Excellence in planning research for USP academics

Congratulations to Emeritus Professor Tony Crook and Professor John Henneberry from our Department of Urban Studies and Planning (USP) for winning this year’s coveted Excellence in Planning Research Award for their book Planning Gain: Providing Infrastructure and Affordable Housing.

The award is made annually by the Royal Town Planning Institute, the global learned society and professional institute of chartered planners, following peer review of the best of the year’s planning research by leading academics and practitioners.

The accolade honours the high quality and policy relevance of Professor Crooks’ and Professor Henneberry's work on planning obligations in collaboration with co-author Professor Christine Whitehead at London School of Economics.

Professor Crook said: "WJohn and Tonye are delighted to have won this award. It recognises the longstanding tradition in our department of undertaking theoretically rigorous, policy relevant research, working closely with our colleagues in the policy and practice communities.

“As a result of this collaboration, the research reported in the book has had significant policy impact and secured major public expenditure savings as it showed policy makers how they could replace public spending with contributions made by private developers.

“We were particularly pleased when Dame Kate Barker agreed to write the foreword to the book as she has undertaken two major reviews of housing and planning policy for central government and made many recommendations about the subject matter of our book. We are very proud indeed that she describes the book as making a 'tremendous contribution' to the subject and being ‘highly important'."
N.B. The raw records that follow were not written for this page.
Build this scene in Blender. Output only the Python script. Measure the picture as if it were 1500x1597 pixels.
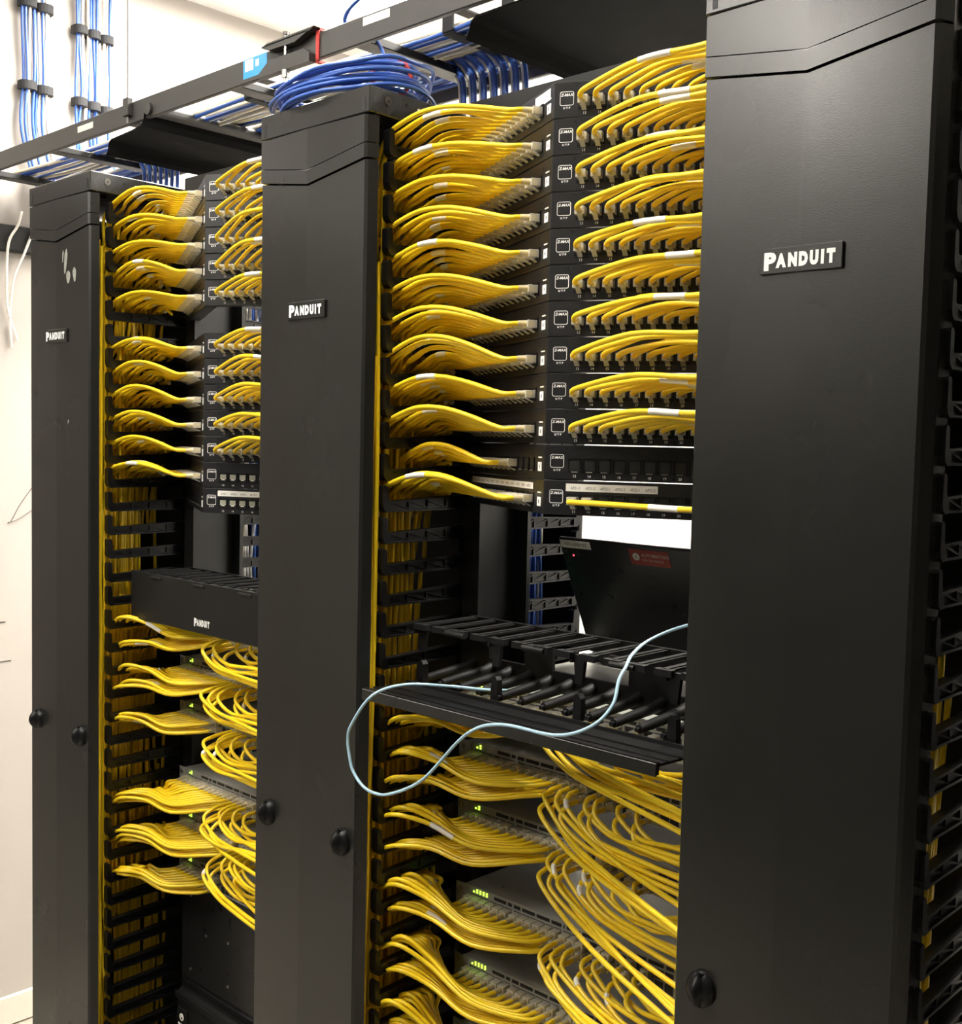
import bpy, math, random
from mathutils import Vector, Matrix
random.seed(7)
for o in list(bpy.data.objects): bpy.data.objects.remove(o)
SC = bpy.context.scene
COL = SC.collection

# ------------------------------------------------------------------ camera
F_PX = 1749.1
CAM = Vector((1.4217, -1.0078, 1.6537)); YAW, PITCHA, ROLL = .7576, .0622, .0229
fw = Vector((-math.sin(YAW) * math.cos(PITCHA), math.cos(YAW) * math.cos(PITCHA), -math.sin(PITCHA)))
rt = Vector((math.cos(YAW), math.sin(YAW), 0)); up = rt.cross(fw)
R_ = rt * math.cos(ROLL) + up * math.sin(ROLL); U_ = up * math.cos(ROLL) - rt * math.sin(ROLL)
cd = bpy.data.cameras.new('camera'); cam = bpy.data.objects.new('camera', cd); COL.objects.link(cam)
m = Matrix((R_, U_, -fw)).transposed().to_4x4(); m.translation = CAM; cam.matrix_world = m
cd.sensor_fit = 'HORIZONTAL'; cd.sensor_width = 36; cd.lens = F_PX / 1500 * 36; cd.clip_start = .02
SC.camera = cam

# ------------------------------------------------------------------ world, exposure
w = bpy.data.worlds.new('world'); SC.world = w; w.use_nodes = True
w.node_tree.nodes['Background'].inputs[0].default_value = (1, .95, .88, 1)
w.node_tree.nodes['Background'].inputs[1].default_value = .02
vs = SC.view_settings
vs.view_transform = 'Standard'; vs.look = 'None'; vs.gamma = 1; vs.use_curve_mapping = False
vs.exposure = 0.2
# ceiling troffers: (x, y, half x, half y, strength)
TROFFERS = [(-.3, -2.3, .3, .6, 20), (-1.6, -2.9, .3, .6, 6), (-3.1, -1.7, .3, .6, 3), (-3.1, -3.2, .3, .6, 2.5),
            (-.95, .90, .3, .45, 65), (.9, 1.10, .6, .2, 85), (-1.2, -.62, .6, .1, 16), (.3, -.62, .6, .1, 46)]
CEIL = 2.95

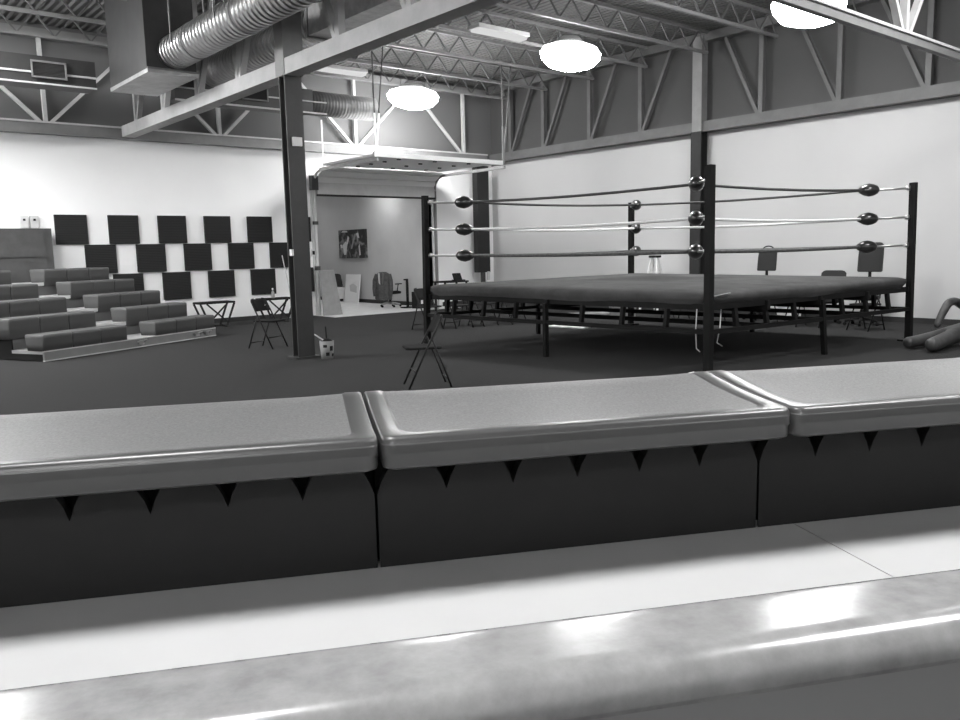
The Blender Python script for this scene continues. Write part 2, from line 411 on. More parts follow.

Professor Malcolm Tait, Head of the Department of Urban Studies & Planning, said: “This award is highly deserved recognition of the work of Tony Crook, John Henneberry and colleagues into this crucial element of planning policy and practice.

"It is testament to the department's aim to carry out highly policy relevant research underpinned by a rigorous theoretical and conceptual foundation, and caps a highly successful year for the department in terms of its research, which saw the highest level ever in its history of competitive research funds won by staff.”

Research included in their text has been carried out over a period of two decades examining the principles and the incidence of planning obligations as well as calculating their value and monitoring their delivery. Collectively, this is known as planning gain. It requires developers to contribute to the funding of infrastructure, affordable housing and other community facilities as a condition of securing planning permission.

Planning obligations became a major source of this funding; for example, £5bn in 2007–08 in England. The research found that most of what has been agreed is delivered and that the costs of developers’ obligations are often borne by landowners through the achievement of lower prices for development land.

The research also shows how planning authorities have been able to negotiate much more substantial funding from developers on a case-by-case basis than has ever been collected by nationally imposed taxes on development values in the several post war attempts to collect these.

The work was commissioned by a wide range of organisations, including research councils and charities, government departments, and trade and professional bodies. Practitioners and policy makers helped design the research to secure its policy relevance.

The impact of the work ranges from articles in research and professional journals, papers at professional and academic conferences, submissions to government consultations and parliamentary select committees’ inquiries, as well as briefings for the policy and practice communities (local and central government and the legal, planning and property professions).

The resulting book tells the story of how planning obligations became an effective means of capturing development value and of securing affordable housing and infrastructure funding from developers in a way that is accessible both to other researchers and to policy professionals.

Our Department of Urban Studies & Planning is the leading planning school in the UK attested by its top ratings in research and research impact, teaching quality and student satisfaction. Its courses are accredited by both the Royal Town Planning Institute and the Royal Institution of Chartered Surveyors.